Colorful glass mosiac facade with Lakota designs
Courtesy of the artist and the University of Minnesota Percent for Art in Public Places Commission. Photography by Rik Sferra

Dyani White Hawk Weaves Lakota Symbolism into Monumental Mosaics

The Minneapolis-based artist’s work can be seen in collections across the country, including large-scale installations at Portland International Airport and JFK Terminal 6.

Dyani White Hawk didn’t set out to become a public artist. A painter and multimedia artist based in Minneapolis, she has created works that are grounded in Lakota traditions like beadwork, porcupine quillwork, and parfleche painting, which she draws into conversation with Euro-American abstraction and modernism. She uses the work as a kind of truth telling—challenging how art history has sidelined Indigenous visual systems while quietly absorbing their influence. White Hawk began learning Lakota art forms long before entering studio programs at Haskell Indian Nations University, the Institute of American Indian Arts, and the University of Wisconsin–Madison. 
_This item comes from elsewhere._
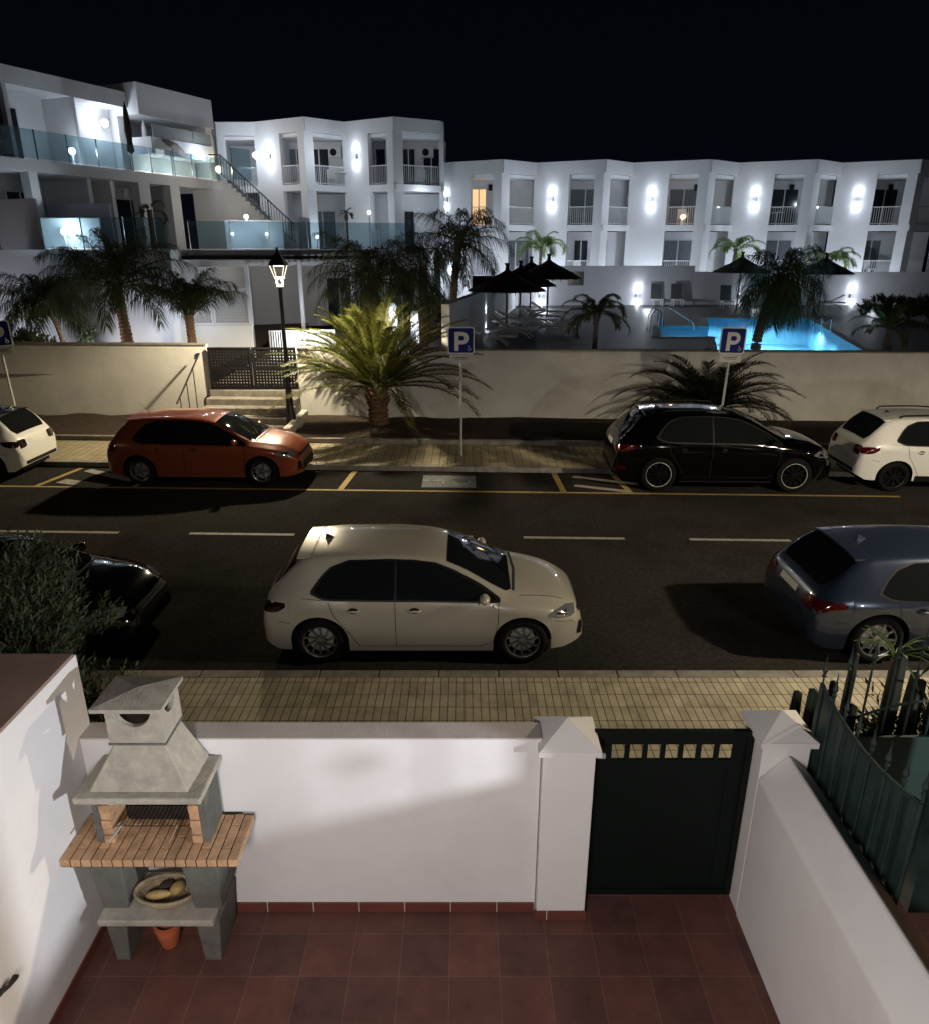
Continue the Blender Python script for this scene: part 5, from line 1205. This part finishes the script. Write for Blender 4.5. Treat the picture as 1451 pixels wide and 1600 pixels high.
# barbecue
B = empty('barbecue', (-2.2, 4.0, 0), 0, 'grey concrete barbecue with a brick worktop and chimney hood in the patio corner', 'barbecue')
def taper(b, x0, x1, y0, y1, z0, z1, ix=0, iy0=0, iy1=0, ixr=None):
    ixr = ix if ixr is None else ixr
    b.add([(x0 + ix, y0 + iy0, z0), (x1 - ixr, y0 + iy0, z0), (x1 - ixr, y1 - iy1, z0), (x0 + ix, y1 - iy1, z0), (x0, y0, z1), (x1, y0, z1), (x1, y1, z1), (x0, y1, z1)],
          [(3, 2, 1, 0), (4, 5, 6, 7), (0, 1, 5, 4), (1, 2, 6, 5), (2, 3, 7, 6), (3, 0, 4, 7)]); return b
# local coords: x -.6..+.62, y 0..0.40
for x0, x1, r_ in ((-.42, -.26, 0), (.24, .42, 0)):
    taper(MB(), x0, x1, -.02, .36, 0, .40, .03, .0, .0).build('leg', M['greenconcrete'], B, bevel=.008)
MB().box(-.44, .40, -.08, .37, .401, .455).build('lower_shelf', M['concrete'], B, bevel=.012)
for x0, x1 in ((-.46, -.22), (.20, .46)):
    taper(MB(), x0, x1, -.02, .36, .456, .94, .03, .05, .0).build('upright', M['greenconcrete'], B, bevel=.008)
MB().box(-.58, .60, -.06, .365, .941, .955).build('tray', M['concrete'], B)
jb = MB().box(-.595, .625, -.078, .372, .956, 1.012); jb.build('mortar_bed', M['joint'], B)
bb_ = MB(); rr = random.Random(5); nb_ = 17; bw = 1.235 / nb_
for i in range(nb_):
    x0 = -.60 + i * bw; y = -.085; k = 0; lens = ([.22, .22] if i % 2 == 0 else [.11, .22, .115])
    for L_ in lens:
        bb_.box(x0 + .004, x0 + bw - .004, y + (.0 if k == 0 else .004), y + L_ - .004, .965, 1.022 + rr.uniform(-.0015, .0015)); y += L_; k += 1
bb_.build('brick_worktop', M['firebrick'], B, bevel=.004)
# fire box
MB().box(-.36, .34, .30, .36, 1.024, 1.50).build('fire_back', M['soot'], B)
for s_, x0 in ((-1, -.40), (1, .345)):
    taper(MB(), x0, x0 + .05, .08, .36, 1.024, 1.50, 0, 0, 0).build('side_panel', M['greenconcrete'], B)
    jb2 = MB(); bx0 = x0 + (.051 if s_ < 0 else -.071)
    for k in range(7): jb2.box(bx0, bx0 + .07, .07 + (.008 if k % 2 else 0), .295, 1.026 + .066 * k, 1.026 + .066 * k + .060)
    jb2.build('inner_brickwork', M['firebrick'], B, bevel=.004)
gr = MB()
for i in range(18): gr.tube([(-.26 + i * .03, .09, 1.16), (-.26 + i * .03, .29, 1.16)], .003, 4)
gr.tube([(-.27, .09, 1.16), (.26, .09, 1.16)], .004, 4); gr.tube([(-.27, .29, 1.16), (.26, .29, 1.16)], .004, 4)
go = gr.build('grill_rack', M['darkalloy'], B); MB().tube([(-.22, .09, 1.16), (-.25, -.04, 1.15)], .008, 6).build('grill_handle', M['galv'], go); MB().tube([(.17, .09, 1.16), (.16, -.05, 1.14)], .011, 6).build('grill_handle', M['wood'], go)
MB().box(-.435, .43, -.06, .40, 1.475, 1.525).build('hood_slab', M['concrete'], B, bevel=.012)
hd = MB(); hd.add([(-.35, .0, 1.526), (.33, .0, 1.526), (.35, .39, 1.526), (-.33, .39, 1.526), (-.16, .12, 1.86), (.165, .12, 1.86), (.165, .39, 1.86), (-.16, .39, 1.86)], [(3, 2, 1, 0), (0, 1, 5, 4), (1, 2, 6, 5), (2, 3, 7, 6), (3, 0, 4, 7), (4, 5, 6, 7)])
hd.build('chimney_hood', M['concrete'], B, bevel=.01)
# collar with round openings: walls built around a half-moon
cl = MB(); x0, x1, y0, y1, z0, z1 = -.185, .19, .085, .395, 1.861, 2.145
def face_with_arc(P0, ux, w, zt_, zb_, r_, th):
    """wall panel from P0 along ux, width w, with a half-moon cut at its top"""
    N = 16; cx_ = w / 2; pts = [(0, zb_), (w, zb_), (w, zt_)]
    for k in range(N + 1):
        a = math.pi * k / N; pts.append((cx_ + r_ * math.cos(a), zt_ - r_ * 1.2 * math.sin(a)))
    pts.append((0, zt_)); n_ = len(pts); nn = Vector((ux.y, -ux.x, 0)) * -th
    A_ = [P0 + ux * p[0] + Vector((0, 0, p[1])) for p in pts]; Bv = [v + nn for v in A_]
    tris = tessellate_polygon([[Vector((p[0], p[1], 0)) for p in pts]])
    fs = [tuple(t) for t in tris] + [tuple(n_ + i for i in t[::-1]) for t in tris] + [(i, (i + 1) % n_, n_ + (i + 1) % n_, n_ + i) for i in range(n_)]
    cl.add(A_ + Bv, fs)
face_with_arc(Vector((x0, y0, 0)), Vector((1, 0, 0)), x1 - x0, z1, z0, .125, .035)
face_with_arc(Vector((x1, y0 + .036, 0)), Vector((0, 1, 0)), y1 - y0 - .072, z1, z0, .10, .035)
face_with_arc(Vector((x1, y1, 0)), Vector((-1, 0, 0)), x1 - x0, z1, z0, .125, .035)
face_with_arc(Vector((x0, y1 - .036, 0)), Vector((0, -1, 0)), y1 - y0 - .072, z1, z0, .10, .035)
cl.build('chimney_collar', M['concrete'], B)
MB().box(x0 - .006, x1 + .006, y0 - .006, y1 - .01, 1.852, 1.868).build('collar_joint', M['greenconcrete'], B)
MB().box(x0 + .04, x1 - .04, y0 + .04, y1 - .04, 1.90, 2.0).build('flue_inside', M['soot'], B)
MB().add([(-.245, .02, 2.146), (.225, .02, 2.146), (.225, .42, 2.146), (-.245, .42, 2.146), (-.245, .02, 2.175), (.225, .02, 2.175), (.225, .42, 2.175), (-.245, .42, 2.175), (0, .22, 2.22)],
         [(3, 2, 1, 0), (0, 1, 5, 4), (1, 2, 6, 5), (2, 3, 7, 6), (3, 0, 4, 7), (4, 5, 8), (5, 6, 8), (6, 7, 8), (7, 4, 8)]).build('chimney_cap', M['concrete'], B)
# basket and gourds on the lower shelf, pot below
e = empty('wicker_basket', (-2.2, 4.12, .457), 0, 'shallow oval wicker basket on the lower shelf of the barbecue', 'basket')
b = MB()
for k in range(5):
    rx, ry, z = .165 + .014 * k, .095 + .009 * k, .01 + .016 * k; ring = [(rx * math.cos(a * math.pi / 18), ry * math.sin(a * math.pi / 18), z + .004 * (a % 2)) for a in range(37)]
    b.tube(ring, .009, 5, cap=False)
b.lathe([(.001, .004), (.165, .004)], 24, Matrix.Scale(.65, 4, (0, 1, 0)), cap=False); b.build('woven_body', M['wicker'], e)
ring = [(.228 * math.cos(a * math.pi / 18), .137 * math.sin(a * math.pi / 18), .085) for a in range(37)]; MB().tube(ring, .011, 6, cap=False).build('rim', M['wicker'], e)
def gourd(p, rz, s_, label, mat_='yellowveg'):
    o = MB().lathe([(.001, -s_[2])] + [(s_[0] * math.sin(a * math.pi / 10) * (1 - .25 * a / 10), -s_[2] * math.cos(a * math.pi / 10)) for a in range(1, 10)] + [(.001, s_[2])], 12, Matrix.Rotation(rz, 4, 'Z') @ Matrix.Rotation(R(88), 4, 'Y')).build('dried_gourd', M[mat_], smooth=True)
    o.location = p; tag(o, label, 'gourd')
gourd((-2.245, 4.085, .53), .1, (.038, 0, .095), 'long yellow gourd lying at the front left of the wicker basket')
gourd((-2.12, 4.13, .545), 1.0, (.052, 0, .058), 'round yellow gourd at the right of the wicker basket')
gourd((-2.22, 4.17, .53), .7, (.035, 0, .06), 'dark dried gourd at the back of the wicker basket', 'soot')
e = empty('clay_pot', (-2.24, 4.12, 0), 0, 'orange clay pot standing on the tiles under the barbecue', 'pot')
MB().lathe([(.055, 0), (.06, .01), (.082, .10), (.09, .16), (.085, .19)], 24).build('pot_body', M['potclay'], e, smooth=True)
MB().lathe([(.085, .191), (.098, .192), (.098, .225), (.08, .228), (.078, .15)], 24, cap=False).build('pot_rim', M['potclay'], e)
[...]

Colorful glass mosiac facade with Lakota designs in staircase
At the University of Minnesota Twin Cities’ Fraser Hall in Minneapolis, White Hawk coordinated with architects, fabricators, and engineers to integrate the glass into the building envelope, fine-tune opacity and color saturation, and ensure consistent response to light and heat. Courtesy of the artist and the University of Minnesota Percent for Art in Public Places Commission. Photography by Rik Sferra

When invitations for large-scale commissions on campuses and in civic spaces first started arriving, she turned them down. The technical demands of permanence, weather, fabrication, and architecture felt far outside her experience. But her thinking shifted after she attended a presentation by Franz Mayer of Munich, the centuries-old, family-run fabrication studio known for monumental mosaics and glasswork. White Hawk could already see her work—its rhythmic lines, chromatic density, and mark-making—reappearing in glass and stone. “I remember thinking, I want to do this for the rest of my life,” she says. 
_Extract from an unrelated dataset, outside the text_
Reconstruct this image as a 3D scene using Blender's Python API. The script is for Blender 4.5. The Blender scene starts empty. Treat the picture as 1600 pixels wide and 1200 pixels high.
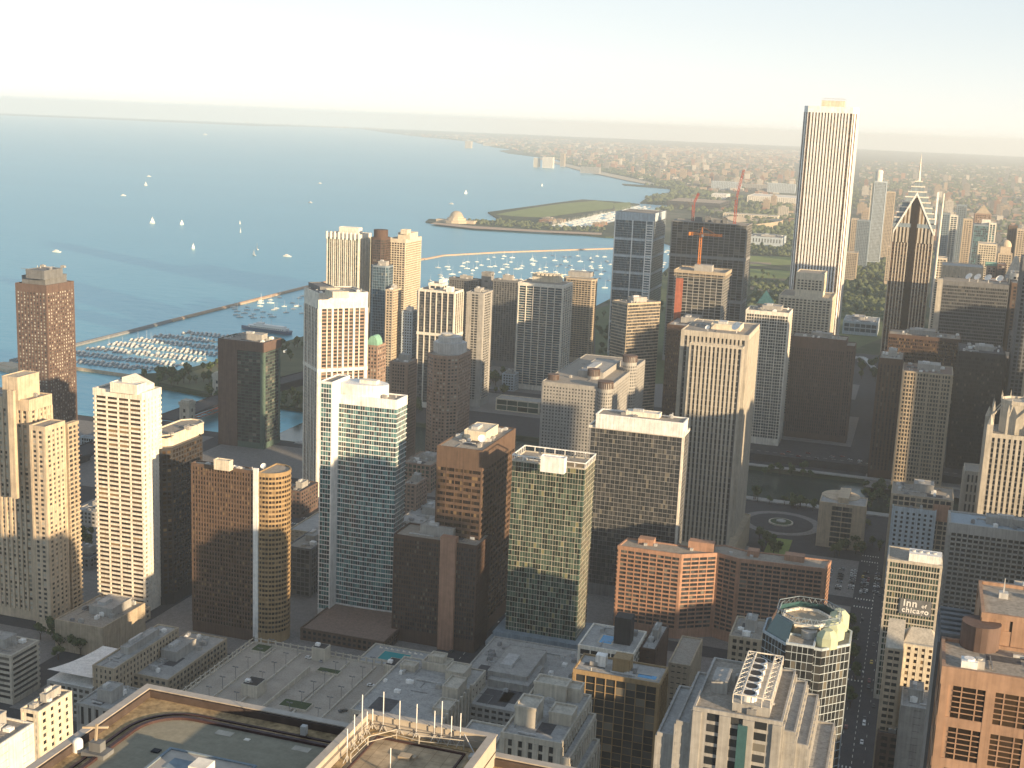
import bpy, math, random
from mathutils import Vector, Matrix
from mathutils.geometry import tessellate_polygon
rad = math.radians
scene = bpy.context.scene
col = scene.collection
RND = random.Random(7)

# ------------------------------------------------------------------ camera
F = 2000.0
YAW, PITCH, ROLL, CZ = rad(17.5), math.atan(411/2000), rad(2.43), 315.0
fw = Vector((-math.sin(YAW)*math.cos(PITCH), math.cos(YAW)*math.cos(PITCH), -math.sin(PITCH)))
r0 = Vector((math.cos(YAW), math.sin(YAW), 0)); u0 = r0.cross(fw)
CR = math.cos(ROLL)*r0 + math.sin(ROLL)*u0; CU = -math.sin(ROLL)*r0 + math.cos(ROLL)*u0
CAM = Vector((0, 0, CZ))
cd = bpy.data.cameras.new('camera'); cam = bpy.data.objects.new('camera', cd); col.objects.link(cam)
cd.sensor_width = 36; cd.lens = 36*F/1600; cd.clip_start = 1; cd.clip_end = 90000
m = Matrix((CR, CU, -fw)).transposed().to_4x4(); m.translation = CAM; cam.matrix_world = m
scene.camera = cam

# ------------------------------------------------------------------ light
SUN_AZ, SUN_EL = rad(27), rad(10)       # azimuth: degrees north of due west; +X is west, +Y is south
sdir = Vector((math.cos(SUN_AZ)*math.cos(SUN_EL), -math.sin(SUN_AZ)*math.cos(SUN_EL), math.sin(SUN_EL)))
w = bpy.data.worlds.new('World'); scene.world = w; w.use_nodes = True
nt = w.node_tree; nt.nodes.clear()
sky = nt.nodes.new('ShaderNodeTexSky'); sky.sky_type = 'NISHITA'; sky.sun_disc = False
sky.sun_elevation = SUN_EL; sky.sun_rotation = math.atan2(sdir.x, sdir.y); sky.altitude = 2200
sky.air_density = 1.0; sky.dust_density = 0.6; sky.ozone_density = 1.3
bg = nt.nodes.new('ShaderNodeBackground'); bg.inputs[1].default_value = 0.15
wo = nt.nodes.new('ShaderNodeOutputWorld')
hs = nt.nodes.new('ShaderNodeHueSaturation'); hs.inputs['Saturation'].default_value = .68
# the eye is high above the ground: the horizon lies below eye level, so the sky reaches down to it
wtc = nt.nodes.new('ShaderNodeTexCoord'); wad = nt.nodes.new('ShaderNodeVectorMath'); wad.operation = 'ADD'; wad.inputs[1].default_value = (0, 0, .016)
nt.links.new(wtc.outputs['Generated'], wad.inputs[0]); nt.links.new(wad.outputs[0], sky.inputs['Vector'])
# bright horizon eased the way thin high haze eases it: c*k/(c+k)
kc = (3.9, 3.4, 3.15)
va = nt.nodes.new('ShaderNodeVectorMath'); va.operation = 'ADD'; va.inputs[1].default_value = kc
vb = nt.nodes.new('ShaderNodeVectorMath'); vb.operation = 'MULTIPLY'; vb.inputs[1].default_value = kc
vd = nt.nodes.new('ShaderNodeVectorMath'); vd.operation = 'DIVIDE'
nt.links.new(sky.outputs[0], va.inputs[0]); nt.links.new(sky.outputs[0], vb.inputs[0]); nt.links.new(vb.outputs[0], vd.inputs[0]); nt.links.new(va.outputs[0], vd.inputs[1])
nt.links.new(vd.outputs[0], hs.inputs['Color']); nt.links.new(hs.outputs[0], bg.inputs[0]); nt.links.new(bg.outputs[0], wo.inputs[0])
sl = bpy.data.lights.new('sun', 'SUN'); sl.energy = 3.2; sl.angle = rad(0.5); sl.color = (1, 0.74, 0.45)
so = bpy.data.objects.new('sun', sl); col.objects.link(so)
so.rotation_euler = sdir.to_track_quat('Z', 'Y').to_euler(); so.location = (0, 0, 900)
scene.view_settings.view_transform = 'Standard'; scene.view_settings.look = 'None'
scene.view_settings.gamma = 1; scene.view_settings.exposure = 1.7
scene.cycles.volume_bounces = 3
HAZE = 0.5/7200; HAZE_COL = (0.86, 0.94, 1.0)

# ------------------------------------------------------------------ helpers
def P(u, v, z):                                   # survey: sight line through the photograph met with height z
    d = fw*F + CR*(u-800) - CU*(v-600)
    return CAM + d*((z-CZ)/d.z)
def Q(p):
    q = Vector(p)-CAM; ww = q.dot(fw)
    return 800+F*q.dot(CR)/ww, 600-F*q.dot(CU)/ww
def Hat(u, v, y):                                 # height of the sight line where it crosses south distance y
    d = fw*F + CR*(u-800) - CU*(v-600)
    return CZ + d.z*(y/d.y)
def along(p, e, u):                               # distance from p along e until image column u
    k = (u-800)/F; q = p-CAM
    return -(q.dot(CR)-k*q.dot(fw))/(e.dot(CR)-k*e.dot(fw))

MATS = {}
def node(nt, t, **kw):
    n = nt.nodes.new(t)
    for k, v in kw.items(): setattr(n, k, v)
    return n
def mat(name, c, rough=.85, var=.18, scale=.25, streak=True, spec=.3, metal=0, bump=0):
    if name in MATS: return MATS[name]
    m = bpy.data.materials.new(name); m.use_nodes = True; nt = m.node_tree
    b = nt.nodes['Principled BSDF']; L = nt.links.new
    b.inputs['Roughness'].default_value = rough; b.inputs['Specular IOR Level'].default_value = spec
    b.inputs['Metallic'].default_value = metal
    tc = node(nt, 'ShaderNodeTexCoord'); mp = node(nt, 'ShaderNodeMapping')
    L(tc.outputs['Object'], mp.inputs[0])
    n1 = node(nt, 'ShaderNodeTexNoise'); n1.inputs['Scale'].default_value = scale; n1.inputs['Detail'].default_value = 6; n1.inputs['Roughness'].default_value = .65
    n2 = node(nt, 'ShaderNodeTexNoise'); n2.inputs['Scale'].default_value = 1.2; n2.inputs['Detail'].default_value = 3
    mp.inputs['Scale'].default_value = (1, 1, .04 if streak else 1)
    L(tc.outputs['Object'], n1.inputs[0]); L(mp.outputs[0], n2.inputs[0])
    ad = node(nt, 'ShaderNodeMath', operation='ADD'); L(n1.outputs[0], ad.inputs[0]); L(n2.outputs[0], ad.inputs[1])
    mr = node(nt, 'ShaderNodeMapRange'); mr.inputs[1].default_value = .7; mr.inputs[2].default_value = 1.3
    mr.inputs[3].default_value = 1-var; mr.inputs[4].default_value = 1+var
    L(ad.outputs[0], mr.inputs[0])
    vm = node(nt, 'ShaderNodeVectorMath', operation='SCALE'); vm.inputs[0].default_value = c[:3]
    L(mr.outputs[0], vm.inputs['Scale']); L(vm.outputs[0], b.inputs['Base Color'])
    if bump:
        bp = node(nt, 'ShaderNodeBump'); bp.inputs['Strength'].default_value = bump; L(n1.outputs[0], bp.inputs['Height']); L(bp.outputs[0], b.inputs['Normal'])
    MATS[name] = m; return m
def glass(name, stops, rough=.12, spec=.6):
    """window panes; each pane takes its own tone (dark room, drawn blind, coated glass)"""
    if name in MATS: return MATS[name]
    m = bpy.data.materials.new(name); m.use_nodes = True; nt = m.node_tree
    b = nt.nodes['Principled BSDF']; L = nt.links.new
    b.inputs['Specular IOR Level'].default_value = spec
    g = node(nt, 'ShaderNodeNewGeometry'); oi = node(nt, 'ShaderNodeObjectInfo')
    a = node(nt, 'ShaderNodeMath', operation='ADD'); fr = node(nt, 'ShaderNodeMath', operation='FRACT')
    L(g.outputs['Random Per Island'], a.inputs[0]); L(oi.outputs['Random'], a.inputs[1]); L(a.outputs[0], fr.inputs[0])
    cr = node(nt, 'ShaderNodeValToRGB'); cr.color_ramp.interpolation = 'CONSTANT'
    e = cr.color_ramp.elements
    while len(e) > 1: e.remove(e[-1])
    e[0].position = 0; e[0].color = (*stops[0][1], 1)
    for p, c in stops[1:]:
        x = e.new(p); x.color = (*c, 1)
    L(fr.outputs[0], cr.inputs[0]); L(cr.outputs[0], b.inputs['Base Color'])
    b.inputs['Roughness'].default_value = rough
    # slight unevenness of the panes
    tc = node(nt, 'ShaderNodeTexCoord'); n = node(nt, 'ShaderNodeTexNoise'); n.inputs['Scale'].default_value = .35
    L(tc.outputs['Object'], n.inputs[0]); bp = node(nt, 'ShaderNodeBump'); bp.inputs['Strength'].default_value = .12; bp.inputs['Distance'].default_value = .3
    L(n.outputs[0], bp.inputs['Height']); L(bp.outputs[0], b.inputs['Normal'])
    MATS[name] = m; return m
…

For her first major commission, for CUNA Mutual in Madison, White Hawk worked with Franz Mayer’s team to calibrate color and rhythm and to create a work that feels at one with the building without dissolving into it.

The approach deepened at the University of Minnesota Twin Cities’ Fraser Hall in Minneapolis, where White Hawk created a series of painted float-glass windows integrated directly into the chemistry building’s facade. The work, called Through the Pursuit of Understanding Our Connectivity, We Care for Our World, weaves Lakota systems of knowledge with the visual language of science, layering abstract references to cosmology, nature, and continuity alongside allusions to chemistry and research. She says, “I love getting to meet with architects and think about the design of the building and the space, in conversation with their creative process.”